DESCRIPTION OF THE TASK - Retype the complete listing exactly as it appears.

AVAILABLE DATA -
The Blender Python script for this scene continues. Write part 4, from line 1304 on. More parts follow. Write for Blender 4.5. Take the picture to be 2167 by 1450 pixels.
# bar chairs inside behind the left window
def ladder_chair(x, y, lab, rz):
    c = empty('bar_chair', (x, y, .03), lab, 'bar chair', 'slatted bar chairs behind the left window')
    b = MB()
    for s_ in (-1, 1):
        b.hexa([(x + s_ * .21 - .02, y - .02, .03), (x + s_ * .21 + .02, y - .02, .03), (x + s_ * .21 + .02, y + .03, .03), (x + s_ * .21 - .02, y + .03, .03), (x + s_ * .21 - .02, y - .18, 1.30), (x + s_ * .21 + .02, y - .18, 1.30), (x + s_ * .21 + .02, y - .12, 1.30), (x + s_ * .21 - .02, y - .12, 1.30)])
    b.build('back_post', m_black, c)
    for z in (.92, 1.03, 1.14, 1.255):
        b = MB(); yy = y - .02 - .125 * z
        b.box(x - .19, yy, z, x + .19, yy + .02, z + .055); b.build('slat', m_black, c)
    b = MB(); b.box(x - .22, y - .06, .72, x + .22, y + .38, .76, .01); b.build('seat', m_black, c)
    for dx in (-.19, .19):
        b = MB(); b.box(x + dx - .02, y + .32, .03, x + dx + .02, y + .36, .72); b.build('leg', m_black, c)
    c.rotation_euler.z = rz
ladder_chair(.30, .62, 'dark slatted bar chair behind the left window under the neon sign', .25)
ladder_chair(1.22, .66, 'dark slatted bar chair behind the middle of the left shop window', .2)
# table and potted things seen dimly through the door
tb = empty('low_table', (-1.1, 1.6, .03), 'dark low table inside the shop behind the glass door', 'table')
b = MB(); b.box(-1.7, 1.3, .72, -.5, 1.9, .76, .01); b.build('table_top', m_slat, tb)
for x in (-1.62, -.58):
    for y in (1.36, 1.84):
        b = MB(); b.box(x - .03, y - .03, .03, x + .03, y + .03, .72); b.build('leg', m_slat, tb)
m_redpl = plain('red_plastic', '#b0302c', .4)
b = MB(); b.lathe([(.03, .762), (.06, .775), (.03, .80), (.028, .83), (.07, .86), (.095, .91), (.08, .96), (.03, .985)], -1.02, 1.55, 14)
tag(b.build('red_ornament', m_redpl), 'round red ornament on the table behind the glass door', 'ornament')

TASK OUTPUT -
The Blender Python script for this scene continues. Write part 4, from line 1304 on. More parts follow. Write for Blender 4.5. Take the picture to be 2167 by 1450 pixels.
# bar chairs inside behind the left window
def ladder_chair(x, y, lab, rz):
    c = empty('bar_chair', (x, y, .03), lab, 'bar chair', 'slatted bar chairs behind the left window')
    b = MB()
    for s_ in (-1, 1):
        b.hexa([(x + s_ * .21 - .02, y - .02, .03), (x + s_ * .21 + .02, y - .02, .03), (x + s_ * .21 + .02, y + .03, .03), (x + s_ * .21 - .02, y + .03, .03), (x + s_ * .21 - .02, y - .18, 1.30), (x + s_ * .21 + .02, y - .18, 1.30), (x + s_ * .21 + .02, y - .12, 1.30), (x + s_ * .21 - .02, y - .12, 1.30)])
    b.build('back_post', m_black, c)
    for z in (.92, 1.03, 1.14, 1.255):
        b = MB(); yy = y - .02 - .125 * z
        b.box(x - .19, yy, z, x + .19, yy + .02, z + .055); b.build('slat', m_black, c)
    b = MB(); b.box(x - .22, y - .06, .72, x + .22, y + .38, .76, .01); b.build('seat', m_black, c)
    for dx in (-.19, .19):
        b = MB(); b.box(x + dx - .02, y + .32, .03, x + dx + .02, y + .36, .72); b.build('leg', m_black, c)
    c.rotation_euler.z = rz
ladder_chair(.30, .62, 'dark slatted bar chair behind the left window under the neon sign', .25)
ladder_chair(1.22, .66, 'dark slatted bar chair behind the middle of the left shop window', .2)
# table and potted things seen dimly through the door
tb = empty('low_table', (-1.1, 1.6, .03), 'dark low table inside the shop behind the glass door', 'table')
b = MB(); b.box(-1.7, 1.3, .72, -.5, 1.9, .76, .01); b.build('table_top', m_slat, tb)
for x in (-1.62, -.58):
    for y in (1.36, 1.84):
        b = MB(); b.box(x - .03, y - .03, .03, x + .03, y + .03, .72); b.build('leg', m_slat, tb)
m_redpl = plain('red_plastic', '#b0302c', .4)
b = MB(); b.lathe([(.03, .762), (.06, .775), (.03, .80), (.028, .83), (.07, .86), (.095, .91), (.08, .96), (.03, .985)], -1.02, 1.55, 14)
tag(b.build('red_ornament', m_redpl), 'round red ornament on the table behind the glass door', 'ornament')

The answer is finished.